Was I really so paralyzed? Now I can (hopefully) catch my own awkwardnesses (how's my slouching? Is it really all that bad? It doesn't it make me look like I have special needs, does it? Oh, man. I don't do that thing where I curl my hands, do I?) but back then I must have been blind. Maybe Mrs. Rigg-Anderson's anecdote about the student who went around imitating a robot all the time with his parents thinking that it'd be perfectly abnormal for a second grader to do anything else, maybe her telling that was somehow triggered by something I did (it was Rigg-Anderson, right?) Either way, yes, I did no that acting like a robot was not "just a second-grade thing."
I've also seen my IEPs.
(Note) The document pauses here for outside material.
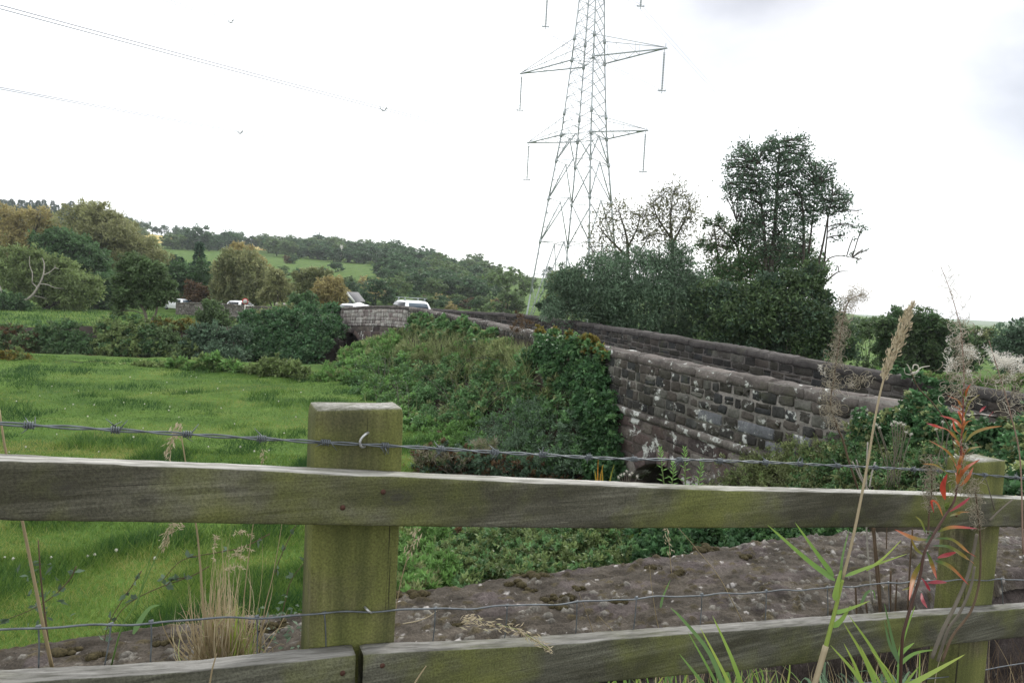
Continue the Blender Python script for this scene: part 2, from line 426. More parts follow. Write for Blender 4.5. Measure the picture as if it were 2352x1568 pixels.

Well, that's where I mostly retrieved the IQ information from, so, yes, I've seen those. Yeah, let's talk about that. The other parts of my IEP, the parts of my Individualized Education Plan that actually planned my education. This is it, this is the heart of it. Why I'm afraid of who I was.
They had set goals for me, like, Eric will learn to make eye contact where appropriate, 80% of the time. I don't recall being trained like that. I don't even recall learning to make eye contact until I decided to do so on my own. Past me scares me because it's weird to think of my strings being pulled by unseen puppet masters throughout my schooling. I've clearly made improvements in those areas, but the implications as to how that happened are kind of disturbing. Most of my knowledge of IEPs came from being required to attend the personal parent/teacher conferences where they talked about me. I was totally oblivious otherwise. It's not like I knew that other kids didn't have little rituals they did with their teacher whenever they overheated.